Marlowe has presented her research at regional, national, and international conferences. In 2013, she received the Patricia Carpenter Emerging Scholar Award for her work developing Schenkerian voice-leading paradigms in fugue expositions. This work was later published in Theory and Practice (2014). Two additional studies on Schenkerian analysis of Bach fugues appear in the Journal of Music Theory Pedagogy (2019) and Music Theory Online (2020). Recent publications on pedagogy appear in the Journal of Music Theory Pedagogy (2016), The Norton Guide to Teaching Music Theory (2018), and BACH: Journal of the Riemenschneider Bach Institute (2018).

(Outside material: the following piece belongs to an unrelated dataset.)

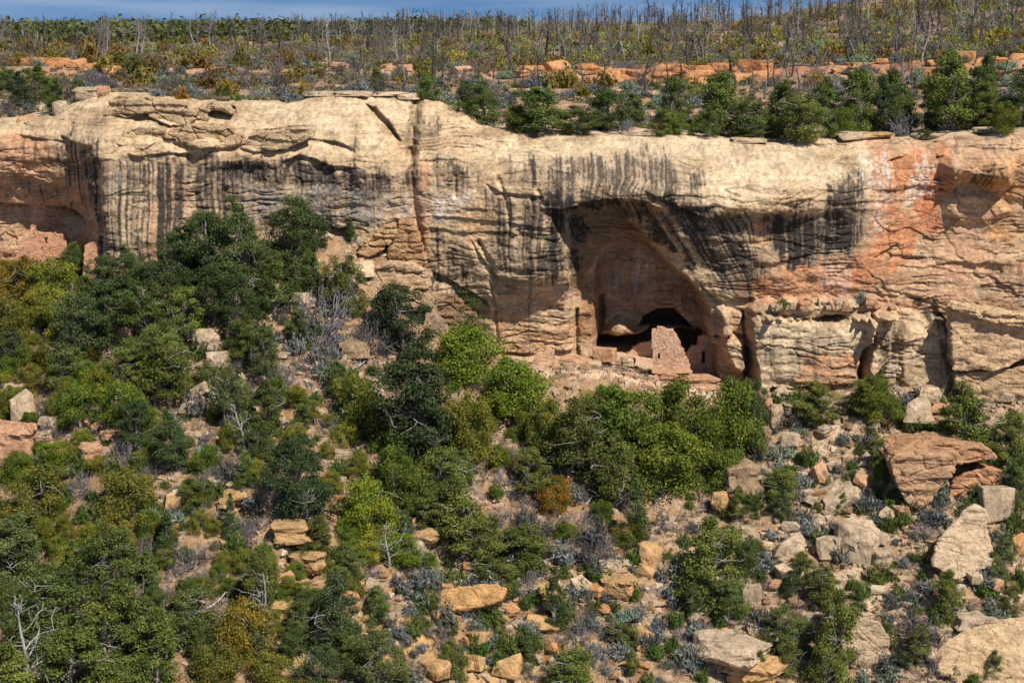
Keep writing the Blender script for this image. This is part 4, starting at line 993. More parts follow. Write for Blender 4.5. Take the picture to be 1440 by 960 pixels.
# ================================================================== what grows and lies on the slope, read off the photograph
Gd = (0.98, 1.04, 0.74); Gb = (1.3, 1.25, 0.8); Gy = (1.3, 1.15, 0.8); Gg = (1.15, 1.12, 1.05)
YEL = (1.4, 1.2, 0.95); ORA = (1.5, 0.95, 0.8); OLI = (1.2, 1.0, 0.95); GRN = (0.85, 1.0, 0.7); LIM = (1.15, 1.25, 0.7); RUS = (1.75, 0.72, 0.55); VDK = (0.68, 0.76, 0.62); GRY = (1.5, 1.35, 2.6)
CN = {Gd: 'dark green', Gb: 'bright green', Gy: 'yellow-green', Gg: 'grey-green', YEL: 'yellow', ORA: 'orange', OLI: 'olive', GRN: 'green', LIM: 'lime green', RUS: 'rust brown', VDK: 'very dark green', GRY: 'grey-green'}
TREES = [
 # kind, u, v of its foot, height and width in photograph pixels, tint
 ('pinyon',98,376,54,44,Gb),('juniper',45,392,40,48,Gg),('oak',8,392,44,50,ORA),('oak',34,425,60,74,ORA),('oak',78,424,56,92,YEL),('oak',18,478,60,66,OLI),('oak',96,474,66,66,YEL),('oak',52,452,50,60,YEL),('pinyon',20,510,50,46,Gd),
 ('oak',14,590,46,56,YEL),('oak',70,520,40,46,OLI),('juniper',80,545,60,70,Gg),
 ('pinyon',140,412,56,46,Gd),('pinyon',185,408,60,62,Gd),('juniper',132,458,72,64,Gd),('pinyon',105,505,92,76,Gg),('pinyon',150,490,98,80,Gd),('juniper',208,476,86,70,Gd),('pinyon',226,436,74,70,Gd),('pinyon',258,402,84,72,Gd),
 ('pinyon',300,398,104,86,Gd),('pinyon',345,404,118,92,Gd),('pinyon',410,388,108,86,Gd),('juniper',385,440,84,64,Gd),('pinyon',300,456,86,80,Gd),('pinyon',345,474,96,72,Gd),('juniper',262,474,72,64,Gb),('juniper',228,526,80,66,Gb),
 ('juniper',440,420,70,46,Gd),('pinyon',446,352,48,36,Gd),('juniper',165,545,66,80,Gb),('oak',182,600,66,76,GRN),('juniper',245,562,82,92,Gb),('oak',112,600,60,76,GRN),('oak',140,560,50,60,LIM),
 ('pinyon',196,628,70,66,Gd),('pinyon',246,660,82,62,Gd),('juniper',332,612,100,58,Gg),('juniper',378,618,84,62,Gd),('juniper',372,530,74,52,Gg),('juniper',340,500,60,50,Gb),('juniper',420,480,50,40,Gd),('juniper',300,560,50,44,Gd),
 ('pinyon',428,724,114,90,VDK),('juniper',347,690,54,46,Gd),('fir',237,794,84,48,Gd),('fir',322,756,64,32,Gd),('juniper',272,718,48,48,Gy),('oak',64,726,70,100,OLI),('oak',182,726,66,104,OLI),('oak',150,772,48,70,OLI),('oak',84,662,44,74,LIM),
 ('juniper',452,786,62,66,Gy),('juniper',368,892,128,62,Gy),('juniper',256,912,90,96,Gg),('oak',412,640,46,50,OLI),('oak',20,680,44,60,GRN),
 ('juniper',36,826,108,112,Gg),('juniper',128,846,112,96,Gd),('juniper',60,906,112,120,Gd),('juniper',150,936,124,112,Gb),('juniper',226,966,116,104,Gb),('juniper',104,1000,126,132,Gb),('juniper',26,1000,116,112,Gb),('oak',304,968,64,84,OLI),('oak',345,936,92,84,ORA),('juniper',180,1020,90,100,Gb),('oak',390,975,60,70,OLI),
 ('pinyon',478,934,134,84,Gg),('juniper',505,985,110,80,Gg),('juniper',566,990,68,54,Gy),('pinyon',440,990,90,70,Gg),
 ('pinyon',586,645,158,150,VDK),('pinyon',566,500,108,86,VDK),('pinyon',655,474,62,64,Gb),('oak',655,540,86,112,LIM),('oak',712,584,78,112,LIM),('oak',662,650,92,82,Gy),('juniper',488,440,82,58,Gy),('fir',493,338,32,24,Gd),('juniper',536,318,34,34,Gd),('oak',512,610,84,74,Gy),
 ('oak',610,575,40,50,YEL),('juniper',622,708,84,84,Gb),('oak',560,700,76,80,GRN),('oak',520,756,86,80,LIM),('juniper',672,780,106,126,Gy),('juniper',745,810,72,110,Gy),('oak',562,652,56,66,GRN),('juniper',590,740,50,60,Gy),('juniper',480,560,56,50,Gg),
 ('oak',760,648,86,72,Gg),('juniper',812,672,116,102,Gy),('juniper',860,706,100,84,Gy),('oak',900,648,104,112,GRN),('oak',962,648,116,104,GRN),('oak',1022,640,104,92,GRN),('pinyon',1062,642,108,42,Gb),('oak',942,690,90,122,Gd),('juniper',742,690,64,62,Gy),('oak',850,600,60,76,GRN),('oak',1005,690,60,70,GRN),
 ('fir',894,764,98,54,Gb),('juniper',985,856,124,112,Gb),('juniper',1020,880,60,60,Gd),('oak',782,716,48,54,RUS),('fir',780,884,90,52,Gd),('juniper',646,962,66,44,Gb),('fir',740,942,58,36,Gb),('juniper',792,994,86,90,Gb),('juniper',880,910,36,42,Gb),
 ('juniper',1350,656,116,102,Gb),('juniper',1422,660,84,64,Gb),('juniper',1156,975,148,78,Gb),('juniper',1330,876,78,48,Gb),('juniper',1086,892,48,48,Gg),('juniper',1364,990,50,54,Gd),('juniper',1432,712,74,54,Gd),('juniper',1160,850,50,60,Gy),('juniper',1100,708,52,58,Gb),
 ('oak',1240,590,60,70,Gd),('juniper',1215,575,50,64,Gb),('juniper',1145,598,64,66,Gy),('juniper',1322,530,38,40,Gb),('juniper',1410,790,40,44,Gd),('oak',560,790,40,70,LIM),('juniper',700,830,50,70,Gy),('oak',490,800,40,50,GRN),
]
for kind, u, v, hp, wp, tint in TREES:
    p = on_slope(u, min(v, 1010))
    s = p[1] / FPX
    put_down(kind, p, hp * s * 1.05, wp * s * 1.12, tint, CN[tint])
SCR = [('bareshrub',450,482,112,92),('bareshrub',520,500,70,60),('bareshrub',930,738,40,60),('bareshrub',180,660,60,60),('bareshrub',210,800,70,60),('bareshrub',850,800,60,50),('bareshrub',470,520,70,70),('bareshrub',860,700,70,60),('bareshrub',270,800,60,50),('bareshrub',1000,790,40,50),('bareshrub',560,770,44,70),('bareshrub',640,790,40,60),('bareshrub',1290,905,70,70),('bareshrub',1310,950,50,60),('bareshrub',1050,700,40,40),('bareshrub',690,640,40,50)]
for kind, u, v, hp, wp in SCR:
    p = on_slope(u, v); s = p[1] / FPX; put_down(kind, p, hp * s, wp * s * 1.1, prng.choice(((1, 1, 1.05), (0.85, 0.8, 0.82))), 'grey')
for kind, u, v, hp, wp in (('bigsnags',32,985,160,90),('bigsnags',372,905,120,50),('bigsnagd',350,795,50,30),('bigsnags',265,470,60,30),('bigsnags',95,452,60,26),('bigsnags',545,800,70,46),('bigsnagd',1275,935,108,84),('bigsnagd',832,806,92,64),('bigsnags',345,640,80,40),('bigsnags',200,855,50,30),('bigsnagd',190,480,60,30),('bigsnags',300,420,60,24),('bigsnags',860,700,70,40),('bigsnags',700,545,30,20),('bigsnagd',720,760,50,50),('bigsnags',590,800,46,30),('bigsnags',480,450,60,40)):
    p = on_slope(u, min(v, 1005)); s = p[1] / FPX; put_down(kind, p, hp * s, wp * s, color='grey' if kind == 'bigsnags' else 'crooked')
for u, v, L, r in ((250,810,60,.5),(310,850,70,.7),(285,880,60,.75),(825,875,50,.8),(540,780,40,.3),(100,955,50,.1),(500,520,70,.9),(530,620,60,-.2),(260,790,50,.3),(660,820,40,.2),(905,860,40,.9),(430,560,50,.6),(700,700,50,.5),(1330,910,40,.2),(835,700,60,1.0),(870,690,60,1.2),(45,955,70,-.3),(940,830,40,.5)):
    p = on_slope(u, v); s = p[1] / FPX; put_down('log', p, 0.55, L * s, color='grey', rot=r, tilt=(0, -0.35))

TAN = (1.0, 1.0, 1.0); PAL = (1.22, 1.22, 1.2); ORG = (1.08, 0.74, 0.5); OCH = (1.1, 0.9, 0.62); PNK = (1.08, 0.82, 0.72); BRN = (0.72, 0.64, 0.58); GYS = (0.9, 0.92, 0.95)
RN = {TAN: 'tan', PAL: 'pale', ORG: 'orange', OCH: 'ochre', PNK: 'pinkish', BRN: 'brown', GYS: 'grey'}
ROCKS = [ # kind, u, v of foot, width, height px, tint, tilt
 ('slab',500,388,60,20,PAL,None),('crag',480,420,70,34,TAN,None),
 ('crag',14,650,84,60,PNK,None),('boulder',38,592,36,44,TAN,(.1,-.2)),('boulder',70,606,36,22,TAN,None),('slab',20,552,40,16,TAN,None),('boulder',2,600,30,30,TAN,None),('slab',60,715,40,16,PAL,None),('boulder',130,650,40,30,PNK,None),
 ('crag',1040,694,58,46,BRN,None),('boulder',1398,726,52,44,TAN,None),('boulder',1202,786,62,54,TAN,None),('slab',1166,780,52,30,TAN,None),
 ('boulder',1108,780,50,32,TAN,None),('boulder',1110,818,44,26,PAL,None),('slab',1190,708,60,26,TAN,(0,-.6)),('slab',1176,700,50,20,TAN,(0,-.6)),('boulder',1152,676,26,26,PNK,None),('boulder',1288,592,52,34,TAN,None),('boulder',1300,566,40,24,TAN,None),
 ('crag',1020,932,126,40,TAN,None),('crag',1060,955,100,36,OCH,None),('slab',1000,905,80,22,TAN,None),('slab',1365,885,50,24,TAN,None),('boulder',1232,765,34,22,TAN,None),('boulder',1240,795,40,28,TAN,None),('boulder',1055,850,30,30,TAN,None),
 ('crag',432,802,56,30,OCH,None),('crag',410,760,60,26,OCH,None),('crag',596,762,60,24,OCH,None),('crag',510,756,40,20,OCH,None),('crag',870,838,52,32,OCH,None),('boulder',912,798,34,36,OCH,None),('slab',860,800,36,16,PAL,None),('boulder',714,948,44,32,OCH,None),
 ('boulder',612,952,40,28,OCH,None),('slab',826,956,36,30,OCH,(0,-.6)),('slab',755,880,36,18,OCH,None),('slab',770,890,46,14,OCH,(0,.5)),('boulder',1432,776,28,26,ORG,None),('crag',410,870,60,22,OCH,None),('crag',340,705,50,20,OCH,None),('boulder',540,940,34,22,OCH,None),('boulder',1010,720,30,30,OCH,None),
 ('boulder',1110,628,30,26,TAN,None),('boulder',1092,600,24,34,TAN,None),('boulder',175,478,34,20,BRN,None),('boulder',290,490,40,26,TAN,None),('slab',305,515,44,22,TAN,None),('slab',285,560,44,22,PAL,(0,-.5)),('boulder',265,580,30,20,TAN,None),('crag',420,440,50,30,TAN,None),('slab',500,500,50,24,BRN,None),('slab',520,560,40,18,TAN,None),
 ('slab',1220,470,1,1,TAN,None)]
for kind, u, v, wp, hp, tint, tilt in ROCKS[:-1]:
    p = on_slope(u, v); s = p[1] / FPX
    put_down(kind, p, hp * s * 1.2, wp * s * 1.05, tint, RN[tint], sink=0.12, tilt=tilt, rot=prng.uniform(-.5, .5) if tilt is None else prng.uniform(-.15, .15))
def py(u, v): return on_slope(u, v)[1]
Y1 = py(1300, 716); Y2 = py(1350, 812); Y3 = py(1390, 950); Y4 = py(1216, 940); Y5 = py(640, 868)
prism('rock_outcrop', [(1250,650),(1262,640),(1300,636),(1334,640),(1348,652),(1338,672),(1320,690),(1312,708),(1292,716),(1276,708),(1264,690)], Y1 - .4, 3.5, 'dark-edged pink block forming the overhanging corner of the big outcrop', (1.0, .82, .70), seed=11, bed=.4)
prism('rock_outcrop', [(1312,722),(1326,700),(1340,680),(1352,668),(1385,656),(1412,662),(1412,705),(1385,720),(1352,730),(1322,730)], Y1 + .9, 3.0, 'rounded salmon block under the arch of the big pink outcrop', (1.1, .78, .62), seed=12, bed=.4)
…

Marlowe is a recipient of the NYU Steinhardt Teaching Excellence Award (2018), the University of Rochester’s Edward Peck Curtis Award for Excellence and Teaching by a Graduate Student (2010), and the Eastman School of Music’s Teaching Assistant Prize (2008). She served as a board member of the Music Theory Society of New York State (2013–2017) and was co-editor of Theory and Practice (2016–2019). She currently serves as editor of the Society for Music Theory Newsletter and Secretary of the Music Theory Society of New York State. Prior to joining the Eastman faculty, she was Assistant Professor and Associate Director of Music Theory at New York University, Steinhardt School of Culture, Education, and Human Development.